- The Washington Times - Monday, March 26, 2001

ANAHEIM, Calif. Gary Williams is all hugs and kisses these days.

He is the Alan Alda of the coaching fraternity, as sensitive and caring as it gets. He is a healer, not a divider. He keeps hope alive.

He helps little old ladies cross Route 1. He picks up stray dogs. He has adopted a couple of roads in College Park. He sees a world beyond college basketball, and it is a big, hopeful world, full of good people, and they are not all basketball players and coaches who can win the close games.

Williams no longer barks at his players. He comforts them instead. He pats them on the shoulder and asks them to try harder. He bites his lower lip and feels their pain. He no longer attacks referees. He sympathizes with them. He sends them cards and flowers.

It is said you can't teach an old dog new tricks. Williams is there to demonstrate otherwise. He started the season as a rottweiler. Now he is a toy poodle. He is loving. He is loyal. He is not going to UNLV.

Williams used to be a bundle of nerves at the opening tip, cursing the Gods, ready to blow his stack. Now he has seen the light. He has discovered a deeper truth. He has found harmony in his modest existence.

He owes it all to Florida State, a football school. He lost to Florida State at home and decided to figure out what it all meant. He knew that one billion Chinese did not care one way or the other, either about Maryland or Florida State, and you probably could include all the sheep from New Zealand in that.

Williams and his players joined hands after losing at home to Florida State, and then they belted out, "We are the world."

Everyone counted them out, including Katherine Harris, and they understood. Williams vowed to do better, to become a complete human being, to have fun. There is more to life than basketball. There is football. There also is the Boy Owner, another tightly wrapped person who has not had his epiphany yet.

The local NFL team did not play Florida State at home last season, which probably was just as well. Florida State would have defeated the local NFL team, too.

Anyway, Williams lost at home to Florida State and decided to open his mind to new ideas. He could go into a shell. He could blame it on the one billion Chinese. He could claim he was a victim of the vast, left-wing conspiracy against middle-aged white males, the recovering oppressors who need to die, and die hard, and die harder, if this great land is to fulfill its destiny.

Or he could rejoice in it all, in the game, all the while knowing he gets paid good money to wear a suit around sweaty, young men. How neat is that?

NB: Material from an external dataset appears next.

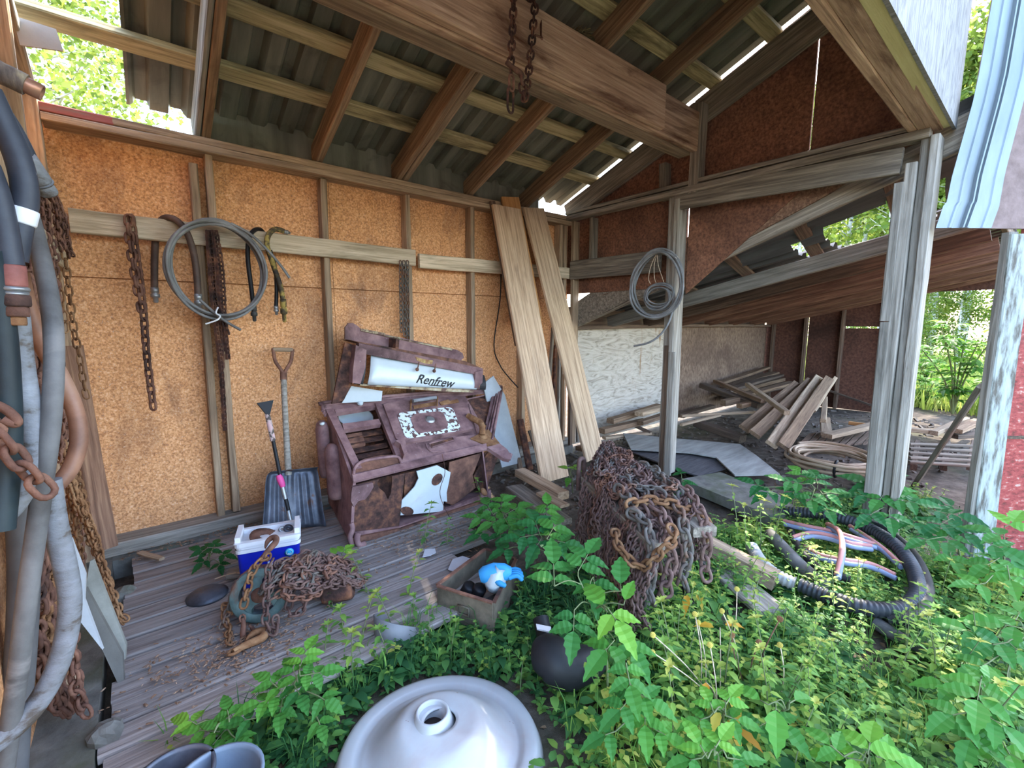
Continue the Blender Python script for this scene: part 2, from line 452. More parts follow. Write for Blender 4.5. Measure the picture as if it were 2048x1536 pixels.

Williams almost fell asleep while his team was beating up on Chelsea U. two days ago. People used to worry that he might check out during a game, especially when his veins would be bulging, seemingly on the verge of bursting. Now he coaches with sleepy eyelids, Robert Mitchum eyelids, in tune with the energy around him. He is at peace, enveloped by a sturdy electromagnetic shield.

In his 23rd season as a coach, Williams has come across a startling revelation. Hard as it is to believe, the sun, win or lose, comes up the next day, and most people can't be bothered with the outcome of the game either way. They have bills. They have spouses. They have brats. They have lots of problems, and a win or a loss, is not high on their list of concerns.

Williams adopted the less-is-more approach after losing at home to Florida State. What did he have to lose, except another game, and losing to Florida State already was like losing to an intramural team?

So Williams and the Terps are going to the Final Four, despite the venue. It could be worse. It could be Duluth instead of Minneapolis.

Pack a shovel. Wear a parka. Call Bob Ryan. Strike the last instruction. Ryan is 0-for-2001 at this point.

Williams and the Terps can relate to where Ryan is. Ryan missed Washington's last blizzard by only two feet and four states.

It can be easy, or it can be hard.

Williams and the Terps made it look easy in Disneyland, and now love is in the air.